**INFORMATION SUPPLIED:**
┌──
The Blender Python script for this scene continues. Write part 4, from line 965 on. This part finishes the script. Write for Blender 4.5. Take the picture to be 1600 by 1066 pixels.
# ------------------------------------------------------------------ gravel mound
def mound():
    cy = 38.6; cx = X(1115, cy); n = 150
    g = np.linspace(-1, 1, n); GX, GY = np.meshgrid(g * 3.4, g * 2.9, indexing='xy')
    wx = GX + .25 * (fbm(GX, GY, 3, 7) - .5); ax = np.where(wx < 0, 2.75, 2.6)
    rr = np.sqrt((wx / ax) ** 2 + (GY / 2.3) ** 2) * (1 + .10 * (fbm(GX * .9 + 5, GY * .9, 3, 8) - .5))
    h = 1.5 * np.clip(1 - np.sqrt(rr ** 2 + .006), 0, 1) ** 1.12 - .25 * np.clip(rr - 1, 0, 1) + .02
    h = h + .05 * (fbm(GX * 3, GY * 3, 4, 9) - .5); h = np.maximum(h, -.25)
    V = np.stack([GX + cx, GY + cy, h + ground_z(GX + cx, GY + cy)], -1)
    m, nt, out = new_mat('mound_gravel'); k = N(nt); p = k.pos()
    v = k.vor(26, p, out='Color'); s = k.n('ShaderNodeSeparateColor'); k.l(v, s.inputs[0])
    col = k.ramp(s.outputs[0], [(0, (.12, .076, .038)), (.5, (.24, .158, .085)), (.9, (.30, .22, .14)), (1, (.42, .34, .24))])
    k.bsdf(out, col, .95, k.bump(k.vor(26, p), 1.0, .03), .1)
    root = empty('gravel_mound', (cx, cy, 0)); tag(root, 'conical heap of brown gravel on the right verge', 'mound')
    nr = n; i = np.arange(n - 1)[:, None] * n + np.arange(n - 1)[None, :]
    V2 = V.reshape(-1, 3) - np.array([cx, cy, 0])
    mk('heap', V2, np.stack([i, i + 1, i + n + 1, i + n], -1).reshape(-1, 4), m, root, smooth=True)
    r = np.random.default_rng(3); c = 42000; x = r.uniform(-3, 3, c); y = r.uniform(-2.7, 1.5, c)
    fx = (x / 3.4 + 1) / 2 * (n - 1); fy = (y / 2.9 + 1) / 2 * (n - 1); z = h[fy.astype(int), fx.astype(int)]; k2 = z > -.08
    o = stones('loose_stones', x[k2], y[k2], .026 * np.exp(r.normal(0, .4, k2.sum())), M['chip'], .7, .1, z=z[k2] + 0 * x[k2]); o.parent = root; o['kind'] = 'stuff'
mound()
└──
**GOAL:** Once more, set down the full listing, verbatim.

**THE COMPLETED TASK:**
The Blender Python script for this scene continues. Write part 4, from line 965 on. This part finishes the script. Write for Blender 4.5. Take the picture to be 1600 by 1066 pixels.
# ------------------------------------------------------------------ gravel mound
def mound():
    cy = 38.6; cx = X(1115, cy); n = 150
    g = np.linspace(-1, 1, n); GX, GY = np.meshgrid(g * 3.4, g * 2.9, indexing='xy')
    wx = GX + .25 * (fbm(GX, GY, 3, 7) - .5); ax = np.where(wx < 0, 2.75, 2.6)
    rr = np.sqrt((wx / ax) ** 2 + (GY / 2.3) ** 2) * (1 + .10 * (fbm(GX * .9 + 5, GY * .9, 3, 8) - .5))
    h = 1.5 * np.clip(1 - np.sqrt(rr ** 2 + .006), 0, 1) ** 1.12 - .25 * np.clip(rr - 1, 0, 1) + .02
    h = h + .05 * (fbm(GX * 3, GY * 3, 4, 9) - .5); h = np.maximum(h, -.25)
    V = np.stack([GX + cx, GY + cy, h + ground_z(GX + cx, GY + cy)], -1)
    m, nt, out = new_mat('mound_gravel'); k = N(nt); p = k.pos()
    v = k.vor(26, p, out='Color'); s = k.n('ShaderNodeSeparateColor'); k.l(v, s.inputs[0])
    col = k.ramp(s.outputs[0], [(0, (.12, .076, .038)), (.5, (.24, .158, .085)), (.9, (.30, .22, .14)), (1, (.42, .34, .24))])
    k.bsdf(out, col, .95, k.bump(k.vor(26, p), 1.0, .03), .1)
    root = empty('gravel_mound', (cx, cy, 0)); tag(root, 'conical heap of brown gravel on the right verge', 'mound')
    nr = n; i = np.arange(n - 1)[:, None] * n + np.arange(n - 1)[None, :]
    V2 = V.reshape(-1, 3) - np.array([cx, cy, 0])
    mk('heap', V2, np.stack([i, i + 1, i + n + 1, i + n], -1).reshape(-1, 4), m, root, smooth=True)
    r = np.random.default_rng(3); c = 42000; x = r.uniform(-3, 3, c); y = r.uniform(-2.7, 1.5, c)
    fx = (x / 3.4 + 1) / 2 * (n - 1); fy = (y / 2.9 + 1) / 2 * (n - 1); z = h[fy.astype(int), fx.astype(int)]; k2 = z > -.08
    o = stones('loose_stones', x[k2], y[k2], .026 * np.exp(r.normal(0, .4, k2.sum())), M['chip'], .7, .1, z=z[k2] + 0 * x[k2]); o.parent = root; o['kind'] = 'stuff'
mound()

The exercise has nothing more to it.